24 Ocak 2013 Perşembe

Bugün benim doğum günümm

Geçen sene doğum günü yazımı girersen bayaa bir üzgündüm, çünkü güzel bir doğum günü geçirmiyordum. Aslında benim için bugünün diğer günlerden bir farkı yok, sadece sevdiklerinle vakit geçiriyorsun tek ayrıcalığı bu. Bende bugünü ailem ve Zeytinle geçirdim. Sınav haftasının stresini tamamen attım diyebilirimm. Yarın da karne var sonrası tatil zaten. Yarın babamın "neden takdir değil teşekkür" laflarını çekeceğim için bugünden bol bol moral toplayayım dedim. 15 tatil gelince bol bol görüşeceğiz sizle, yaşasın! Neyse bu kadar dır dır yeter öpüyorum hepinizi.

14 Ocak 2013 Pazartesi

Unuttuğun bir şeyler var, beni unutmuşsun. Kalbin çarpıyor, tam yüzümün ortasına. Burnumu sızlatıyor, hissetmiyor değilim. Ellerim üşüyor, çok soğumuşsun. Hava da soğuk, ama bir sen değil. Hiçbir şey bir sen’e bedel değil zaten. Zaten hiçbir şeyim de olmuyorsun sen. Gözlerini kaçırıyorsun, yakalayamıyorum. Gözlerim dalıyor yine uzaklara…

6 Ocak 2013 Pazar

Pazarları hiç sevmem demiş miydim?

(Yandaki resim: ders çalışırken ben)

Evet gerçekten pazarları hiç sevmem. Genellikle pazar günleri benim için ders çalışıp pazartesiye hazırlanmak anlamına geldiği için nefretim hayli çok bu güne. Hele ki daha yeni yoldan gelip şu an yarın ki sınava çalışacak olmak bende soğuk duş etkisi yaratıyor. Neyse ki 3 hafta falan kaldı sanırım, 15 tatile kavuşmamıza. Yeni yıldan beklediğim şey "yeni yollar, yeni insanlardı" ama benim bu isteğimi evren "yeni kollar" olarak anlamış olsa gerek.
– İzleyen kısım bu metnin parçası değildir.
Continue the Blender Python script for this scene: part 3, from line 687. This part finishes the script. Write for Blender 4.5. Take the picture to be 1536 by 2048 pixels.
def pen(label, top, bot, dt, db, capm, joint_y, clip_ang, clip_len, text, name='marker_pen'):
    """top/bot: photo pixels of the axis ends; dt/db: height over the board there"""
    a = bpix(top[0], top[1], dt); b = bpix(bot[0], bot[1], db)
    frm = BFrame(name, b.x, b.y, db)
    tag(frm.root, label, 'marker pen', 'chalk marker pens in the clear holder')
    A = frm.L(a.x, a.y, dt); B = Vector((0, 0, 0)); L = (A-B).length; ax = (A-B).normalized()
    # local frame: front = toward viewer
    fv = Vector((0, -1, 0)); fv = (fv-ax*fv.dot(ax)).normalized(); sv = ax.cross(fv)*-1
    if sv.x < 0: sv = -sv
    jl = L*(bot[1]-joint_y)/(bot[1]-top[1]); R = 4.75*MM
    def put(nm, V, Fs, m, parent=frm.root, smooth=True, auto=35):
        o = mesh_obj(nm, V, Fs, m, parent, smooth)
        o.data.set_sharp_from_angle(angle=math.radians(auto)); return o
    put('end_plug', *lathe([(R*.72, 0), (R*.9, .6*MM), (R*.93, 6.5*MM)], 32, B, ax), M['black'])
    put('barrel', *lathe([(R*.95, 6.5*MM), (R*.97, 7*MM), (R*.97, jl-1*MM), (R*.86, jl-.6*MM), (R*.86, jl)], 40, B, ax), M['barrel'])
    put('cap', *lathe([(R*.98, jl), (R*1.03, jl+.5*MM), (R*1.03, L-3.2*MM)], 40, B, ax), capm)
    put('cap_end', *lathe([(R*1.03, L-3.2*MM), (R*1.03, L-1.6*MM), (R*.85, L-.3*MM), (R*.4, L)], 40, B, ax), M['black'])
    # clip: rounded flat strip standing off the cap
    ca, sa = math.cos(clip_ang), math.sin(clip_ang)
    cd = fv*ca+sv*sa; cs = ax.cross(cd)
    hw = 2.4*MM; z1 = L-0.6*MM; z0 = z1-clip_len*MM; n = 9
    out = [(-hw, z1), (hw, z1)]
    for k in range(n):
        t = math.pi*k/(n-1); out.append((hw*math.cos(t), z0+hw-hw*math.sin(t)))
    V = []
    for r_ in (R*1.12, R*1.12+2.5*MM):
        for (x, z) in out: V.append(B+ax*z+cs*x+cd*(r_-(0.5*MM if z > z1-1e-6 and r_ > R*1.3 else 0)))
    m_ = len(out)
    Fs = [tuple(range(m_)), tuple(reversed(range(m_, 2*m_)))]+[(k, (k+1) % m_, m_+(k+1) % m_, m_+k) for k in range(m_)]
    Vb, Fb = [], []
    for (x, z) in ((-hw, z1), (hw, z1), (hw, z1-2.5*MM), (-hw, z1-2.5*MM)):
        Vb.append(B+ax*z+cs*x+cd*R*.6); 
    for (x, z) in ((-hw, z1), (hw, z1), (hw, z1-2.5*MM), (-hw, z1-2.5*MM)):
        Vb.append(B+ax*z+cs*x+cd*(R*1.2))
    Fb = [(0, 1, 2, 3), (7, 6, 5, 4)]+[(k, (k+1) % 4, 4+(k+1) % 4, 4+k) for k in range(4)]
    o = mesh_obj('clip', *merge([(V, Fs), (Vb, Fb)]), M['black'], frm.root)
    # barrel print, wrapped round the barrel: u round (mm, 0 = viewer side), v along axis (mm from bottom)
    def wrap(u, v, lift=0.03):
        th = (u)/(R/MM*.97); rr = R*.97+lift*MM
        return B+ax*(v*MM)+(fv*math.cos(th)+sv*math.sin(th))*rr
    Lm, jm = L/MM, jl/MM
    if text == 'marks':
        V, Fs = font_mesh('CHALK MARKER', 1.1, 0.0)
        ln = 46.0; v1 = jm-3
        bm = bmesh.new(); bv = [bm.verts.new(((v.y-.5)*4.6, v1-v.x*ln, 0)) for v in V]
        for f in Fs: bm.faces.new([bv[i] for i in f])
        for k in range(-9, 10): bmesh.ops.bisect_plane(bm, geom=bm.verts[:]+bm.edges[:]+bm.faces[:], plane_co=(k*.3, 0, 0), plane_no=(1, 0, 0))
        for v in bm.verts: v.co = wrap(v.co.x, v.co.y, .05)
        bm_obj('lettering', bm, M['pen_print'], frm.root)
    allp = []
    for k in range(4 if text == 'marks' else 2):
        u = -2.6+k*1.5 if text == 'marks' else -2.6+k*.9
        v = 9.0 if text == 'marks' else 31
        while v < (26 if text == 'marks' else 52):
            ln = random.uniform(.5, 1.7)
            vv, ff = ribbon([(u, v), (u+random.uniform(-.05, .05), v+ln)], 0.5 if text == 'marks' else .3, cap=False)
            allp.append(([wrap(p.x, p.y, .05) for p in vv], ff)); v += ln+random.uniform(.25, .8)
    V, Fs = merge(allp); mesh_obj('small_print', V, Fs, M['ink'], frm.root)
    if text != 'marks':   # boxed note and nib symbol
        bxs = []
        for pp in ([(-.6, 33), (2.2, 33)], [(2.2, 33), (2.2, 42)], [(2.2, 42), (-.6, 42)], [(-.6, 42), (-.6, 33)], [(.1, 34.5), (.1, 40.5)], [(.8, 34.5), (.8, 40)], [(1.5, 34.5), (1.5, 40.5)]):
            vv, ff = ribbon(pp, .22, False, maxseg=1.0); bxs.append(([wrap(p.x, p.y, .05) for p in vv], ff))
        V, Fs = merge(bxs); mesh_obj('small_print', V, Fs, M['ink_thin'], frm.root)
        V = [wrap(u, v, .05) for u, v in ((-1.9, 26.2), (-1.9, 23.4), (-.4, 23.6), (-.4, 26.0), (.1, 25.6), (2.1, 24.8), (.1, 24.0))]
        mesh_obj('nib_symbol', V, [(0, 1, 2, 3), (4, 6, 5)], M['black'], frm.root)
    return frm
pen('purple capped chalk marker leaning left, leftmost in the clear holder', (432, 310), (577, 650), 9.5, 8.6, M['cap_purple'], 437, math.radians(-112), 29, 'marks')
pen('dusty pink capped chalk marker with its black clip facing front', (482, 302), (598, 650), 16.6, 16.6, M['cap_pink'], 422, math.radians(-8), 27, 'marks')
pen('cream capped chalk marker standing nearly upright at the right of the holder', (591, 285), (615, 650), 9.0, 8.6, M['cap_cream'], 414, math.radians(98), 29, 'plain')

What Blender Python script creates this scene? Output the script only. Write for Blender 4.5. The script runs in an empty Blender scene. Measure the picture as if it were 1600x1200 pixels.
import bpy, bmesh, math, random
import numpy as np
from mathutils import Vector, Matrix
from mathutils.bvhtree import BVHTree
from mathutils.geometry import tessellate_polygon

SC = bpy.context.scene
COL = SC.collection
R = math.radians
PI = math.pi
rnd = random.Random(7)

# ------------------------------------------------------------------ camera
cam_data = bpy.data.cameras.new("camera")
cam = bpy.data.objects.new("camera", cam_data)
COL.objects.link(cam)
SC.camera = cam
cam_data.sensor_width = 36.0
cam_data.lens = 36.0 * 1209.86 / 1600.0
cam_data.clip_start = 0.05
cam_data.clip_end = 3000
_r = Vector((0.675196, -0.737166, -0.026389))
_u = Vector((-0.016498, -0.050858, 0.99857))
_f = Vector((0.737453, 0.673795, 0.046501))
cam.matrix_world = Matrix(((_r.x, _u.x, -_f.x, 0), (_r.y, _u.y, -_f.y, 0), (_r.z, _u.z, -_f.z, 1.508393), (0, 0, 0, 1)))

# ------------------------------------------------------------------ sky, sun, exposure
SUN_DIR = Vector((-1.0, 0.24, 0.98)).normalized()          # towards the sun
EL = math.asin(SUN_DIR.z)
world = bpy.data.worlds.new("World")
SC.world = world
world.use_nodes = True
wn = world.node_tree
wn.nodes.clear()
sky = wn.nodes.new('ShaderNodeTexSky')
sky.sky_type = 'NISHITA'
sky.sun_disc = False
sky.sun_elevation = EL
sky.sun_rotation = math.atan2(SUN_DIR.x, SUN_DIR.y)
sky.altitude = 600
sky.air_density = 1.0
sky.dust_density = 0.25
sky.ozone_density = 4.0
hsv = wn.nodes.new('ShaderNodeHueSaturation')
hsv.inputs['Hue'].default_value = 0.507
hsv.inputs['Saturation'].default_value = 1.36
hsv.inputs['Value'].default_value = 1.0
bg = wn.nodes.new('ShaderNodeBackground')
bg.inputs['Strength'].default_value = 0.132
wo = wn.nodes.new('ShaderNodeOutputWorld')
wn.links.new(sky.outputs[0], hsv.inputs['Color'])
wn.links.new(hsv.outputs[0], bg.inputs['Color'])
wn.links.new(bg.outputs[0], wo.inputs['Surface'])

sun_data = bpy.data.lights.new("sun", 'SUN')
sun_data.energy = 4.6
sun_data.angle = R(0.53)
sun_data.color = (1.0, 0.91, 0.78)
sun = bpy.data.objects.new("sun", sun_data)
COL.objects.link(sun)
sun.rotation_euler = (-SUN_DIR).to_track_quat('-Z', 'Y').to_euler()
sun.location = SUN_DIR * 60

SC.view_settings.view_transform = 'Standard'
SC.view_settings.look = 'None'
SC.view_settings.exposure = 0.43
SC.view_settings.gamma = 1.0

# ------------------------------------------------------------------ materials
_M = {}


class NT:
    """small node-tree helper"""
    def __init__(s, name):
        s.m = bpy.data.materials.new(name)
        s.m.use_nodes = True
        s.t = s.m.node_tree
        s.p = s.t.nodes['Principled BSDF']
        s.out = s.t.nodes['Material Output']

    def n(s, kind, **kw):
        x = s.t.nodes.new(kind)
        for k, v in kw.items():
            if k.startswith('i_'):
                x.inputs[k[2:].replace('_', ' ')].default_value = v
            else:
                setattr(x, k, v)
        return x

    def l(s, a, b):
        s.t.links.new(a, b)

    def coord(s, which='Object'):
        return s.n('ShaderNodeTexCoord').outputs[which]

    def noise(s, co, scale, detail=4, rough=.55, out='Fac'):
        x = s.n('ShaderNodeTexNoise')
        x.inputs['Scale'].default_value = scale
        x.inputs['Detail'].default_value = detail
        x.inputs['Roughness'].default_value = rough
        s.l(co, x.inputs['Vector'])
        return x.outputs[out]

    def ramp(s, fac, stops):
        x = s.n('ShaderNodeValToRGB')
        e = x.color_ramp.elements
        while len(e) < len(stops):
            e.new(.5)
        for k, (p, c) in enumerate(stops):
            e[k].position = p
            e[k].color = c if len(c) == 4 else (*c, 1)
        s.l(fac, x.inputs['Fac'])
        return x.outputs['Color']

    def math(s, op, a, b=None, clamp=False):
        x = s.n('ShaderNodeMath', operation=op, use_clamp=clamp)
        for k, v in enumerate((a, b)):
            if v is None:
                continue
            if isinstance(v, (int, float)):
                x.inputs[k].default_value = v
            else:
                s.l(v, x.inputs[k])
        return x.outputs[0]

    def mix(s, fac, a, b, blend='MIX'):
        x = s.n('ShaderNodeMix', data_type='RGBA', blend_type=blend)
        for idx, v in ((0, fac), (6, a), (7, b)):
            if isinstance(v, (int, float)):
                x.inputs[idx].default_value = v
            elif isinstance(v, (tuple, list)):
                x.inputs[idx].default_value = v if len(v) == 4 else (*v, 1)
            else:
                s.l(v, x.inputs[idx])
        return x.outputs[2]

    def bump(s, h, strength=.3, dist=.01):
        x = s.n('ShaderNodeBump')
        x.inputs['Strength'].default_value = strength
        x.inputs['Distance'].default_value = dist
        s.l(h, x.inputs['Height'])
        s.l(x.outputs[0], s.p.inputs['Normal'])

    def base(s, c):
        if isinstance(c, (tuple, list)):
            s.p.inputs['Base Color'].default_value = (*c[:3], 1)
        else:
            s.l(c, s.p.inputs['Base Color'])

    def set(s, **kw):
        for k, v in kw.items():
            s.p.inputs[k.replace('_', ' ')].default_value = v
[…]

Yoksa bu sınav takviminin başka bir açıklaması yok. Ben şimdi size "tatil gelsin yea" diye çemiriyorum ya, tatil gelince de "off değişiklik istiyorum, çok sıkıldım" diye çemkireceğim. Yani bu durumda siz çemkirme duvarı olmaktan kurtulamayacaksınız. Sevgili evren "yeni yollar" isteğimi yanlış anlamış olsa da diğer isteklerimi doğru anlayıp ışık hızıyla gönderir umarım bana. Şimdi benim ders çalışmam lazım. Siz çayı koyun, ben 2 haftaya dönerim Öpüyorum!